A vueltas con las administraciones públicas
Conforme te haces mayor te van cuadrando cosas que sabes, que has oído, que has leído, que has anotado… Y que has repensado, muchas veces sin encontrarles inicialmente un sentido aparente. Es el caso de un comentario repetido en boca de un alto cargo de la administración del Estado, del Reino de España, digo: «Los departamentos horizontales estamos condenados a la melancolía».
Yo mismo he sufrido esa melancolía —me la imagino propia de las cloróticas del XIX, de tez pálida y frágil salud— en mis andares regionales por la Unión Europea, donde se hablaba de personalidad y de derechos inherentes a la misma, sin discutir los del Estado de cada cual ni los de la Unión, en cuanto algo más que suma aritmética de los Estados que la conforman, sin llegar al debate de la Europa de los pueblos o de los Estados, hoy ya extemporánea. Así ha venido ocurriendo, por ejemplo, en la Asociación de Regiones Fronterizas de Europa (AEBR).
¿Por qué de esa melancolía?, me pregunto en alta voz.
Félix Madero, en un estupendo artículo sobre «El chico de la maleta» (ABC, Madrid, 28 de febrero de 2011), describía al hombre que se supone tranquilo del siglo XXI como un ser perplejo que arde por dentro mientras pasea por un parque y contempla el vuelo de las palomas. Tranquilo porque la modernidad ha inventado nuevas formas de melancolía que tranquilizan nuestras conciencias; porque el ritmo de nuestras vidas hace imposible encontrar tiempo para preguntarnos con valentía qué está pasando; porque solo los poetas tienen el valor que se supone para ello. «Pero, ¿quién lee poesía ahora?», concluye.
Pero no trato aquí de referirme a ese sucedáneo venal de la melancolía, sino aquella que es causada por la prepotencia del Estado y las competencias verticales de su administración, que impiden el desarrollo de políticas (policies) horizontales más acordes con las necesidades que hoy muestra la sociedad para alcanzar sus fines. En resumen, una prepotencia que anula la personalidad. Sí, primero a la sociedad —“civil”, si se quiere— y luego a las personas, para quienes debiera constituir un medio para alcanzar sus propios fines. Es paradójico que un medio, mediando la usurpación, se haya convertido en un fin en sí mismo. Que conste que no se propicia desde estas líneas la destrucción del Estado.
David Cameron, premier del Reino Unido, anunció una idea «innovadora» —y muy antigua para la historia de las ideas políticas— que supondría una gran revolución del sector público británico, a fin de hacer más competitiva la economía de su país mediante la reducción del gasto y de los empleos públicos.

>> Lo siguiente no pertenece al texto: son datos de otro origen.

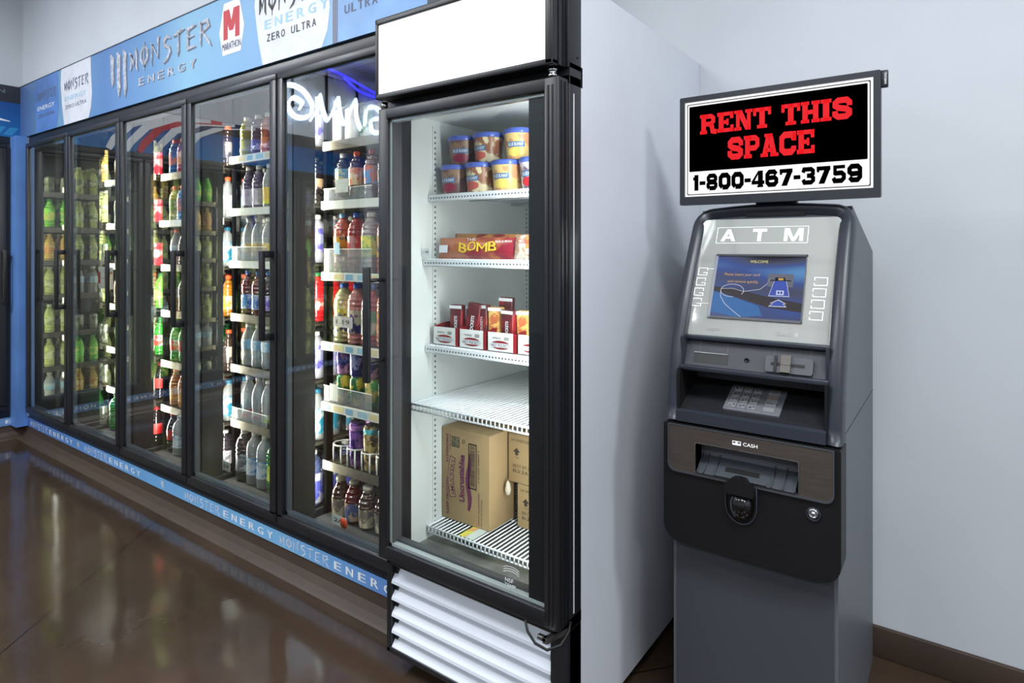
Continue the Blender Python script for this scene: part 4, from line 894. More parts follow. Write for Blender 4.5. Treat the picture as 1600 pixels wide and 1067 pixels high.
q = MB(); q.slab(FR_, -.145, .008, -.058, .034, -.004, .0008, 0); q.slab(FR_, -.145, .033, -.058, .035, 0, .003, 1); part('receipt_slot', q, [mat('slot_dark', (34, 36, 38), .4), M_steel], rf)
q = MB(); q.lathe([(.006, 0), (.006, -.003), (.004, -.003), (.004, -.0015), (0, -.0015)], FR_(-.012, .026), 14, axis='y'); part('audio_jack', q, M_blackd, rf)
q = MB()
pol = roundrect(.034, .140, .002, .042, .006, 3); q.flat(FR_, pol, .008, 0); n_ = len(pol); q.add([FR_(u, v, .008) for u, v in pol] + [FR_(u, v, 0) for u, v in pol], [(i, (i + 1) % n_, n_ + (i + 1) % n_, n_ + i) for i in range(n_)], 1)
q.rects(FR_, .046, .018, .122, .026, .0085, 1); q.slab(FR_, .054, .004, .060, .042, .008, .012, 1); q.slab(FR_, .070, .002, .092, .044, .008, .016, 2); q.rects(FR_, .070, .019, .094, .021, .0165, 3)
part('card_reader', q, [mat('reader_grey', (74, 76, 82), .4), M_blackd, mat('reader_throat', (104, 100, 96), .35, metal=.4), M_chrome], rf)
# recess: side cheeks, back wall with speaker holes, roof, tray
q = MB()
for X in (AX0 + .030, AX1 - .036):
    q.prism([(1.545, .858), (1.548, .99), (1.70, .99), (1.70, .858)], X, X + .006, 'x')
q.box(AX0 + .034, AX1 - .034, 1.565, 1.70, .984, .988)
part('recess_shell', q, M_atmb, atm)
q = MB(); q.box(AX0 + .034, AX1 - .034, 1.682, 1.70, .93, .985); 
for gx in (-.545, -.305):
    for i in range(3):
        for j in range(3): q.lathe([(.0022, 0), (.0022, -.0012)], (gx + i * .011, 1.682, .957 + j * .006), 6, 1, axis='y')
part('speaker_wall', q, [M_atmf, M_blackd], atm)
tr = thing  # (tray plane)
FT = Fr((-.415, 1.548, .886), (1, 0, 0), Vector((0, .134, .061)))   # v 0..0.147
q = MB(); q.slab(FT, -.176, 0, .176, .150, -.03, 0); q.slab(FT, -.150, .02, -.085, .12, 0, .0006, 0); q.slab(FT, .085, .02, .150, .12, 0, .0006, 0)
part('keypad_tray', q, mat('tray_black', (30, 31, 35), .42, bump=.05, scale=300), atm)
q = MB(); q.prism([(1.536, .858), (1.536, .884), (1.548, .888), (1.60, .88), (1.60, .858)], AX0 + .032, AX1 - .032, 'x'); part('tray_lip', q, M_atm, atm)
KU0, KU1, KV0, KV1 = -.066, .068, .022, .126
q = MB(); pol = roundrect(KU0, KU1, KV0, KV1, .005, 3); n_ = len(pol); q.flat(FT, pol, .004); q.add([FT(u, v, .004) for u, v in pol] + [FT(u, v, 0) for u, v in pol], [(i, (i + 1) % n_, n_ + (i + 1) % n_, n_ + i) for i in range(n_)])
M_key = mat('key_metal', (176, 178, 182), .35, metal=.6)
kp = part('keypad', q, mat('keypad_plate', (132, 134, 142), .4, metal=.5), atm)
for r_, row in enumerate((('1', '2', '3', 'C'), ('4', '5', '6', 'E'), ('7', '8', '9', 'K'), ('*', '0', '#', ' '))):
    for c_, ch in enumerate(row):
        a = KU0 + .010 + c_ * .024 + (.012 if c_ == 3 else 0); wd = .0185 if c_ < 3 else .026; v = KV1 - .024 - r_ * .024
        q = MB(); q.slab(FT, a, v, a + wd, v + .016, .004, .0075); FTk = FT
        ko = part('key', q, M_key, kp)
        q = MB()
        if c_ < 3: put_text(q, FT, ch, a + .003, v + .003, a + .003 + (.0035 if ch == '1' else .006), v + .0115 if ch != '*' else v + .008, .0079, 0, .01); q.rects(FT, a + .011, v + .009, a + .0165, v + .012, .0079, 0)
        elif ch == 'E': put_text(q, FT, 'CLEAR', a + .003, v + .006, a + .018, v + .011, .0079, 1, .02)
        elif ch == 'K': put_text(q, FT, 'ENTER', a + .003, v + .006, a + .018, v + .011, .0079, 0, .0)
        elif ch == 'C': put_text(q, FT, 'CANCEL', a + .003, v + .006, a + .020, v + .011, .0079, 0, .0)
        if q.v: part('key_legend', q, [M_ink_k, mat('legend_orange', (220, 150, 40), .4)], ko)
# lower fascia
SO = roundrect(AX0, AX1, .55, .852, [.045, .045, .004, .004], 6); SI = roundrect(-.535, -.297, .739, .812, .004, 6)
q = MB(); q.ring(SO, SI, 1.530, 1.605)
lf = part('lower_fascia', q, M_atmb, atm)
BI = roundrect(-.5352, -.2968, .7392, .8122, .004, 6)
q = MB(); q.ring(roundrect(-.604, -.226, .7365, .849, [.018, .018, .003, .003], 6), BI, 1.5255, 1.531); part('bronze_plate', q, mat('brushed_bronze', (112, 104, 98), .32, metal=.75, var=.07, scale=18, aniso=(1, 1, 12)), lf)
q = MB(); q.ring(roundrect(-.607, -.223, .731, .851, [.02, .02, .003, .003], 6), roundrect(-.604, -.226, .7365, .849, [.018, .018, .003, .003], 6), 1.524, 1.532)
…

Se trataba —en sus propias palabras— de sustituir un «gran gobierno» por «la gran sociedad». Es decir, devolver a la sociedad su propio protagonismo (descentralización) y la capacidad de, además de autogestionarse (ejercer la responsabilidad individual), competir con el propio sector público, sacándolo de su anquilosamiento y controlándolo, al ser más reducido…
Estas semillas, por aquí, caerían sobre el hormigón. Sembrara quien sembrase.